This article is so my shit. I also disagree with most of it and I'll explain why. https://twitter.com/FanbyteMedia/status/1293740846546919425
For the better part of the last decade, I believed that the ending of ME3 was ultimately good--the reaction against it was so extreme, at times hysterical, and even farcical (threatening to sue Bioware or report it to the SEC) that I defensively essayed against it.
How could it be anything other than tragically misunderstood art?

One day, one of my partners and I talked about ME3 and she lamented an ending she called "choose your colour genocide." The phrase went right like an arrow through me but I couldn't argue against it.
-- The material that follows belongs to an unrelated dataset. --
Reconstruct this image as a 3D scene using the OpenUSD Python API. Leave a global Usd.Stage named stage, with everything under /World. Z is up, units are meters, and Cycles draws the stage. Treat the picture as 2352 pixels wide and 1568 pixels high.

Destroy means genociding the Geth; Control means kinda sorta enslaving a whole race? (The nature of the Reapers' consciousness is unclear; Shep becomes their animus but it still rankles). Synthesis means *non-consensually* forcing everyone in the galaxy to change their bodies.
The "hard choices and sacrifices" of the series more often than not felt forced. They're trolley problems and that's what makes them irritating to so many. Scenarios painfully obvious in their artificiality.
Mordin's death was an exception; but that's because it was the culmination of a satisfying story-arc that began in ME2, one of atonement for everything he had done. That was genuinely artful, and while it was sad to see him go, he had *such* an end.
But it felt like in ME3 there was a belated effort to redefine the whole series as being about the horrors of war. Random death can be artful in a work where it's thematically consistent (The Walking Dead, e.g.) but ME wasn't that type of story.
ME was a fundamentally optimistic, bombastic space opera; ME3's ending was more like 2001: A Space Odyssey, but, again, without the thematic resonance. It was wildly inconsistent with where the series was pointing.
Because "having your cake and eating it too" *is* the main fantasy of these games. The author of that Fanbyte article pointed to Legion's death as an example of sacrifice, but you can reconcile the Geth and Quarians! What's that if not a "true ending" to that plot?
Yes, Mass Effect touches on "the horrors of war" but anyone who seriously understands them knows this series doesn't come close to that horrifying reality, even in pantomime. It's not actually trying; it's a soft-focus 'big hero/badass saves the day' story.
There's a lot of room for creating art that challenges conventional storytelling, refuses the audience/player easy answers, and admits wide interpretation. But good art of that kind is built from the ground up. ME3's ending felt almost bait-and-switch.
The fantasy one indulges in this series is that it's possible to save the day with grand gestures, for courage and decency (or being the biggest badass) to win out and win big. For gritty deconstructions of such fantasies, one needs to look elsewhere.
And so, yes, in the end there should've been a choice available that harmonised with that theme. But the more I think about the endings we did get, the more depressing they appear to me. It's almost bleak.
I am not a critic who disdains any work of art for "acting above itself" or whatever. Quite the opposite. Like Lindsay Ellis, I'm a firm believer in letting trash be trash, letting it be its best trashy self. It doesn't need to be more in order to be great.